▶ **What you need to do**
Go from the first line to the line with "var NRM := Vector3(0, cos(PITCH), -sin(PITCH))" and return those lines verbatim, ends included.
..............................
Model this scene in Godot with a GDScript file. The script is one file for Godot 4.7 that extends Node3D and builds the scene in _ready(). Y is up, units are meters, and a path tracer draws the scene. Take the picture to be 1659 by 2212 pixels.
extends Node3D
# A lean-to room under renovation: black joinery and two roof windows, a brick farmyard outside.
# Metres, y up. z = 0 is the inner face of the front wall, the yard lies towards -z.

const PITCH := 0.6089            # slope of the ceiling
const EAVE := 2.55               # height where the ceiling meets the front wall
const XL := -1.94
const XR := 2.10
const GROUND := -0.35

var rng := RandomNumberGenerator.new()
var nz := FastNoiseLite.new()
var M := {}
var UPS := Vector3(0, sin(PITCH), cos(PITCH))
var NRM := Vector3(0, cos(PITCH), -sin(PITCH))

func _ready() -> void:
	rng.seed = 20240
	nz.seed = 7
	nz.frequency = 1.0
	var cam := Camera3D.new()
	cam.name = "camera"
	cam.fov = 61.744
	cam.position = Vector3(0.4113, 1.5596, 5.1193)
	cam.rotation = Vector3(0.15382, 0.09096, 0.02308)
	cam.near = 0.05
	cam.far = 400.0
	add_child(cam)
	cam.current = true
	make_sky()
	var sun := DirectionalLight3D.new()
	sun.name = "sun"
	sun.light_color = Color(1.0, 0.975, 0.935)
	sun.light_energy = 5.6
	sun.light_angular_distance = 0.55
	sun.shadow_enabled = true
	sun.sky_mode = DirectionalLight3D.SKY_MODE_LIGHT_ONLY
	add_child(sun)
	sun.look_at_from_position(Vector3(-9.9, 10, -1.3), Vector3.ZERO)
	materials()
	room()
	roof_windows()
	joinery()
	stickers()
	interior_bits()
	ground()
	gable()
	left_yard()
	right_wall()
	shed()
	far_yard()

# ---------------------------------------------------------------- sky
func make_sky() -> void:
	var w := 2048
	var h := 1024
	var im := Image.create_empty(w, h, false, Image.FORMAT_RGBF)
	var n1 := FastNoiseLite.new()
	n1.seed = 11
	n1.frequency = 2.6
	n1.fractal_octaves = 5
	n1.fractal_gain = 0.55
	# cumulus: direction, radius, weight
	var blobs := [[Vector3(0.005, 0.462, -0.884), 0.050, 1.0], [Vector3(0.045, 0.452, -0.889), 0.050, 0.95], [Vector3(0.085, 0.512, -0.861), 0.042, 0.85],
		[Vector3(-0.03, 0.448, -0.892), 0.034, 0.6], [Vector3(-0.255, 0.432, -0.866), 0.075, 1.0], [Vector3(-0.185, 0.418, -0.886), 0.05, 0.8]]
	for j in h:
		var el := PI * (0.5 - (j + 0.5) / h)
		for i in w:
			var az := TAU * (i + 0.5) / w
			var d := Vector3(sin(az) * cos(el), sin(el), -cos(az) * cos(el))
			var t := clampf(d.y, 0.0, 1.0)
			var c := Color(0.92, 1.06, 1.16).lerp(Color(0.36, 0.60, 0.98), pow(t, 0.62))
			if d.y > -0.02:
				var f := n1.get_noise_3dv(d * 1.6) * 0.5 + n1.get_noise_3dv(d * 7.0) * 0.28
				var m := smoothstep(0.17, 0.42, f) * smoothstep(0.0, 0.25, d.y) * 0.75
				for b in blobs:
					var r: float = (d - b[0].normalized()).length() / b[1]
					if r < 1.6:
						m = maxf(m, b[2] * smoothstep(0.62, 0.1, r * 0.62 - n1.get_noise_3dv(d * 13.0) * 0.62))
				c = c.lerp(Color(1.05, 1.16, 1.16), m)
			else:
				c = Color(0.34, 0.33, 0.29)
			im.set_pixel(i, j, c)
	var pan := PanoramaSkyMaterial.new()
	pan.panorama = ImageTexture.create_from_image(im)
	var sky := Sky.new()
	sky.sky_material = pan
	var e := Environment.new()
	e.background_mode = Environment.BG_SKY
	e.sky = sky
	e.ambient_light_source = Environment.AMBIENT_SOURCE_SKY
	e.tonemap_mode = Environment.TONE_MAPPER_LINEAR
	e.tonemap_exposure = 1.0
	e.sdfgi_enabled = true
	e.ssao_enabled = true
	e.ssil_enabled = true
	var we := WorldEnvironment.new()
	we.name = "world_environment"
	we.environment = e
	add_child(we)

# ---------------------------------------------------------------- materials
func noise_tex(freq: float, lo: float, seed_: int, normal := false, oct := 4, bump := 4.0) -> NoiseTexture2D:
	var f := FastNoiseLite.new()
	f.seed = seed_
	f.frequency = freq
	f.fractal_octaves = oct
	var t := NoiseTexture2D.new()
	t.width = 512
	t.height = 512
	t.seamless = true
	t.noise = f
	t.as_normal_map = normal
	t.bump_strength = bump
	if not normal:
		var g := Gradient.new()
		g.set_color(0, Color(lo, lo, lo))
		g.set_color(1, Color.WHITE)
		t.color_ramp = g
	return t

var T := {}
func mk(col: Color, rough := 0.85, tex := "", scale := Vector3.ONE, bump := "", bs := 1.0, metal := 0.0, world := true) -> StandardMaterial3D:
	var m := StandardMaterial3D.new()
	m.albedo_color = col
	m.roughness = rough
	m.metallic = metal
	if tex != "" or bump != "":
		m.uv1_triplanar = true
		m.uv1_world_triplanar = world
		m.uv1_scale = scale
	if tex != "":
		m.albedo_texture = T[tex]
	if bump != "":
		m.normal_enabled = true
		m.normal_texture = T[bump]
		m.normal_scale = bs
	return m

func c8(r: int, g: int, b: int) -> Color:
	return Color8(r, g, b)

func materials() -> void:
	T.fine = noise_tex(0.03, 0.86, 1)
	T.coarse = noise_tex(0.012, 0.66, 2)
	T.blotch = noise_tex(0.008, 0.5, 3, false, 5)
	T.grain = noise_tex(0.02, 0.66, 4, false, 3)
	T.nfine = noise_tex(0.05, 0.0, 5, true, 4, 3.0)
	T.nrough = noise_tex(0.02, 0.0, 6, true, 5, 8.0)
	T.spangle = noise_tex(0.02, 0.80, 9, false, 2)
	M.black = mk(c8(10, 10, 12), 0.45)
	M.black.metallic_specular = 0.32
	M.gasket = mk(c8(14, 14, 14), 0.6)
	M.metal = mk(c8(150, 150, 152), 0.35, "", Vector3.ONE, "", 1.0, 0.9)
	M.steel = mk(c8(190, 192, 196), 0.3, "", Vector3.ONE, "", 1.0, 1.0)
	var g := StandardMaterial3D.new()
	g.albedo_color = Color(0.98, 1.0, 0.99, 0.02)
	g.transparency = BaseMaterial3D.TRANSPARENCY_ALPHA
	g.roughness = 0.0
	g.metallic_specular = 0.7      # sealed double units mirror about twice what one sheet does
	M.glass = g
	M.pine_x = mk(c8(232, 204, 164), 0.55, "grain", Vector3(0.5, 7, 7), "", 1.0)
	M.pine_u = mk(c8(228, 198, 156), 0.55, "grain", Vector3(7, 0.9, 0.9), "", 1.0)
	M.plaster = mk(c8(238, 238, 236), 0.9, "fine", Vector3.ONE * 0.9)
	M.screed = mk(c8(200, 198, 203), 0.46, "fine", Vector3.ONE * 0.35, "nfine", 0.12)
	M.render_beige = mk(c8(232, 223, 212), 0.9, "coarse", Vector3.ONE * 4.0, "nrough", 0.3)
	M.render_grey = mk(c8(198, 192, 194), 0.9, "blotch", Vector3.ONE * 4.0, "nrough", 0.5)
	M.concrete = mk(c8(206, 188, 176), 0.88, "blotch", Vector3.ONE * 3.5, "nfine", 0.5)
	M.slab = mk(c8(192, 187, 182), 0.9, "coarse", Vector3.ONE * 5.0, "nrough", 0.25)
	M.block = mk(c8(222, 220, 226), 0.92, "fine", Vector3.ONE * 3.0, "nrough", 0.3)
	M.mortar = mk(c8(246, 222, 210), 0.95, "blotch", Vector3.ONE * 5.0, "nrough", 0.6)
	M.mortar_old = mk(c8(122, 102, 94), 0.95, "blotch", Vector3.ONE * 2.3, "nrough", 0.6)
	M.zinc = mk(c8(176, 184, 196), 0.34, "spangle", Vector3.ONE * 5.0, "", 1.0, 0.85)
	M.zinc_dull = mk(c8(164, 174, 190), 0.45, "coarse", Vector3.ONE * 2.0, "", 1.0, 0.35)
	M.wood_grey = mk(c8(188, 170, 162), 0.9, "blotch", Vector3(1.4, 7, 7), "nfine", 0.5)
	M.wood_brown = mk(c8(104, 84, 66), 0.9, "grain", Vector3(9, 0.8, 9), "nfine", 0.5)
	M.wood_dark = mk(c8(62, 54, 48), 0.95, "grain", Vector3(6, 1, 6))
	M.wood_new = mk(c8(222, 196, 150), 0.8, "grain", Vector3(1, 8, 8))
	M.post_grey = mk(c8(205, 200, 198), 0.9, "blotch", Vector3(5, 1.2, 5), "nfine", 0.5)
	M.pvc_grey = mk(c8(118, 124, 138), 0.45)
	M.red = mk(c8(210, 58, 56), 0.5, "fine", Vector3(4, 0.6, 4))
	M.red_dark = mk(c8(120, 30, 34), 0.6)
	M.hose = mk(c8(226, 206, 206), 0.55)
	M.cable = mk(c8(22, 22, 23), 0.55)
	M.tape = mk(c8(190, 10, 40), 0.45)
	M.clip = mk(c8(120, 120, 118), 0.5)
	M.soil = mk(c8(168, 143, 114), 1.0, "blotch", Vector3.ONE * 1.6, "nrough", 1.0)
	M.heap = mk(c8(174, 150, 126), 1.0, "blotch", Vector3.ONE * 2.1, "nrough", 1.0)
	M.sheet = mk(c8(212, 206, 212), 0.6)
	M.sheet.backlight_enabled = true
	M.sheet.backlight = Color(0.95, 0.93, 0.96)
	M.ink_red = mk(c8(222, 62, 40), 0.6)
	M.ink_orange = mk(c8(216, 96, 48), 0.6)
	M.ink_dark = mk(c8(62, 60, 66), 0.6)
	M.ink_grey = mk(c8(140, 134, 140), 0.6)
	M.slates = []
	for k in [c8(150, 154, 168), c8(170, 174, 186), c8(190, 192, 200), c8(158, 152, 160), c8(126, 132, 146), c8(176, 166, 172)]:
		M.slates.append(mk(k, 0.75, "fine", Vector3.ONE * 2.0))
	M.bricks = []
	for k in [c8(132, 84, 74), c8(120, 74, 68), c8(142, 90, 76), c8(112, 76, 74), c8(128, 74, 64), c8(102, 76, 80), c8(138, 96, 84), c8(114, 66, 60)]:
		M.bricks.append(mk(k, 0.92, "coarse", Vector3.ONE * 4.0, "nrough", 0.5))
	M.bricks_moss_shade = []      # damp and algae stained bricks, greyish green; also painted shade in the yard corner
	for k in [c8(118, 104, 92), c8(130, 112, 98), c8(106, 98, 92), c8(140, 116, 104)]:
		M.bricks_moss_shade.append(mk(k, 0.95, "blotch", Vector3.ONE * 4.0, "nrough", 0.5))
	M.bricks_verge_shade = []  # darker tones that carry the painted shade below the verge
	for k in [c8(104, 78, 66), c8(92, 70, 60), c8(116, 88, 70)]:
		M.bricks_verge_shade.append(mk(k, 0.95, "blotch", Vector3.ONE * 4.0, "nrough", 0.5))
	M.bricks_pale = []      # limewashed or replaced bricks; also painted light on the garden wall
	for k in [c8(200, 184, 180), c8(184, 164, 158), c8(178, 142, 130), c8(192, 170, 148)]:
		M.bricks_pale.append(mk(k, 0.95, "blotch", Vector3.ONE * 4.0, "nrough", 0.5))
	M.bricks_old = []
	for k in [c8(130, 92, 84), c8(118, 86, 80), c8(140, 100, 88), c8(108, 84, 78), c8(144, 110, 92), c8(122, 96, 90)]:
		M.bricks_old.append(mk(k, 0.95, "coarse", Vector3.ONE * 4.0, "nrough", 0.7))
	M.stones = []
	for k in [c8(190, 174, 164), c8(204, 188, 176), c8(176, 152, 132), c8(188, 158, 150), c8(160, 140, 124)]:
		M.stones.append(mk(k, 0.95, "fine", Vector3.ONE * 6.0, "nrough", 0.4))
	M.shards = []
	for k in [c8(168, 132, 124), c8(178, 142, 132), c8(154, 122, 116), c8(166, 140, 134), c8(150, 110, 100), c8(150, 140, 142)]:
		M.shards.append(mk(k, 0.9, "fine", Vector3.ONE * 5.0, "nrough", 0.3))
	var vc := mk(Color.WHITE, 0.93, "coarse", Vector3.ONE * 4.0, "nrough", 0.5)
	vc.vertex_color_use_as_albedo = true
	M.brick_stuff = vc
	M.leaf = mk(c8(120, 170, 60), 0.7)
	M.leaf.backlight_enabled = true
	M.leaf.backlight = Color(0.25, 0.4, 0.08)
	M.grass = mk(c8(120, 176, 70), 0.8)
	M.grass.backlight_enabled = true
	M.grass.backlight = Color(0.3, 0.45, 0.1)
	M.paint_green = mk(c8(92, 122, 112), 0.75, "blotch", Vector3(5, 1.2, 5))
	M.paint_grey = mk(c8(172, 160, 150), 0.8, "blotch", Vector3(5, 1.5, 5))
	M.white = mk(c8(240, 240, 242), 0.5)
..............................
▶ **Correct output**
Model this scene in Godot with a GDScript file. The script is one file for Godot 4.7 that extends Node3D and builds the scene in _ready(). Y is up, units are meters, and a path tracer draws the scene. Take the picture to be 1659 by 2212 pixels.
extends Node3D
# A lean-to room under renovation: black joinery and two roof windows, a brick farmyard outside.
# Metres, y up. z = 0 is the inner face of the front wall, the yard lies towards -z.

const PITCH := 0.6089            # slope of the ceiling
const EAVE := 2.55               # height where the ceiling meets the front wall
const XL := -1.94
const XR := 2.10
const GROUND := -0.35

var rng := RandomNumberGenerator.new()
var nz := FastNoiseLite.new()
var M := {}
var UPS := Vector3(0, sin(PITCH), cos(PITCH))
var NRM := Vector3(0, cos(PITCH), -sin(PITCH))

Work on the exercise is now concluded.